There is something that we all know a little about – something to do with the only thing that is certain in life - death and taxes. In the eleven plus examination the only thing that is certain is that time passes. The examination starts and ends – and in between there are questions requiring answers. You heard it here first!

Start simply with your child. Make sure that your child knows how to recognise the numbers on the watch. (There could be Roman numerals.) Make sure too that he or she can work out when the `fifteen’ arrives. Do lots of work too on when half way should arrive and what to do when there are just ten minutes to go.

If you child is take his or her watch off and place it on the table before the examination starts then spend time suggesting that the 12 is always at the top. Remind your child why the hour hand is often smaller than the minute hand. Discuss why the examination may need, at times, to be broken up into five minute segments.

By the way – keep mentioning that times passes in a clockwise manner. It shoots off to the number immediately preceding the hand. We can have eleven plus time after the hour and eleven plus time before.

It is likely, however, that a most effective reward for telling the time accurately is a present of a new watch just before the eleven plus. The mothers and fathers who `lend’ their child a watch for the duration of the examination could possibly consider that their child is growing up. Just as it was considered politic to offer a colleague a watch on retirement – so an eleven plus child seems to need a watch to mark the passage from working towards an examination to duly completing a competitive examination.

Ideally the watch should have large face so that it can be seen easily. It may also help to have easily discernable numbers. The eleven plus is not the time for Mickey Mouse or Donald Duck. Parents could consider a clear face and clear numbers. The eleven plus is also not really the place for a watch that can tell the time all over the world, or shows how deep your child can dive or has an alarm that has the potential to startle the most diligent eleven plus candidates.

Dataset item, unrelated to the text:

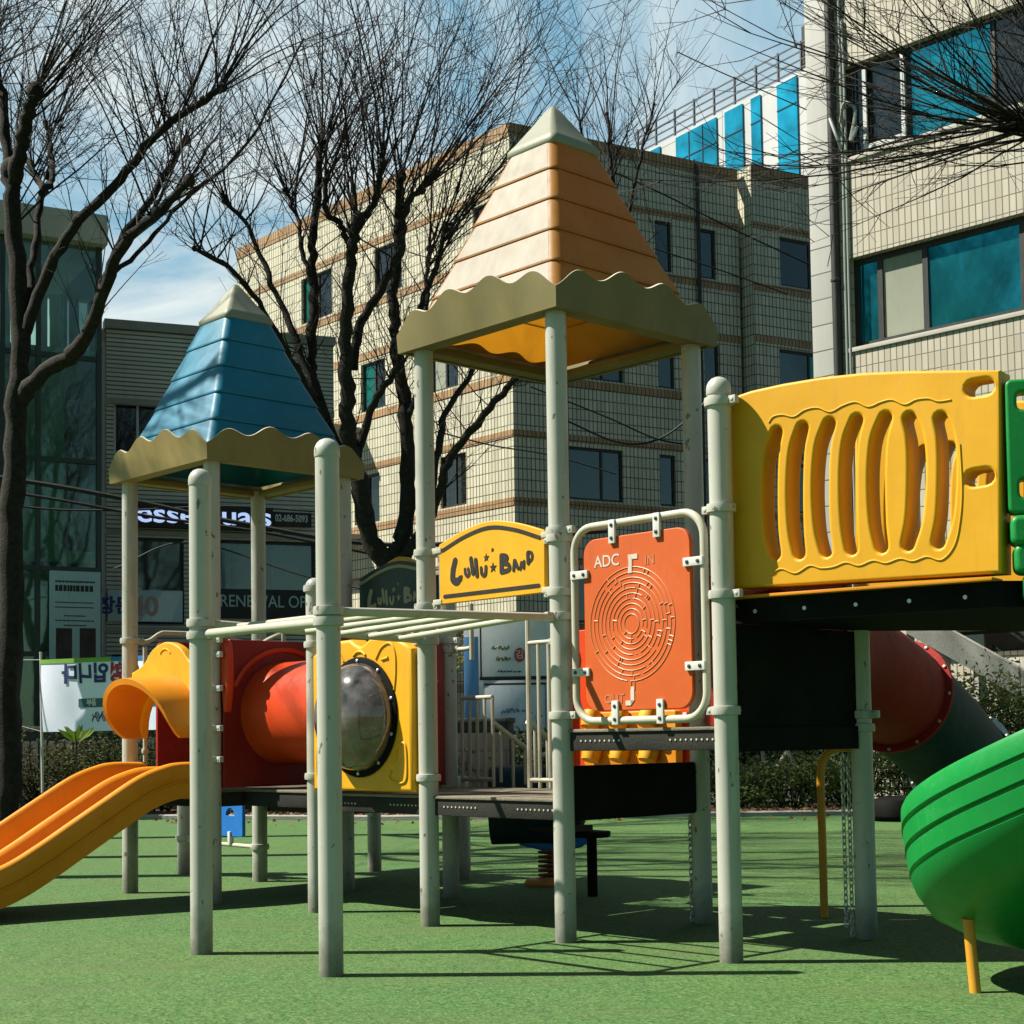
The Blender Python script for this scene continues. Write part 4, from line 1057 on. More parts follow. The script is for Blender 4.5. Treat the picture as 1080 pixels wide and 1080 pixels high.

One or two parents may even want to talk about the passage of time.

"Take your watch off when you sit down.

Face your watch towards you.

Look at the clock on the wall. See how the time tallies with your watch.

Look closely at the instructions that tell you how long the test will take.

Work out for yourself when half way is.

Work out for yourself when there will be ten minutes left to go.

If there are fifty minutes and fifty questions you have a minute for each question.

If you have fifty minutes and eighty questions then you need to be around question 40 when you are half way.

By the way, put your watch on when you stand up after the examination."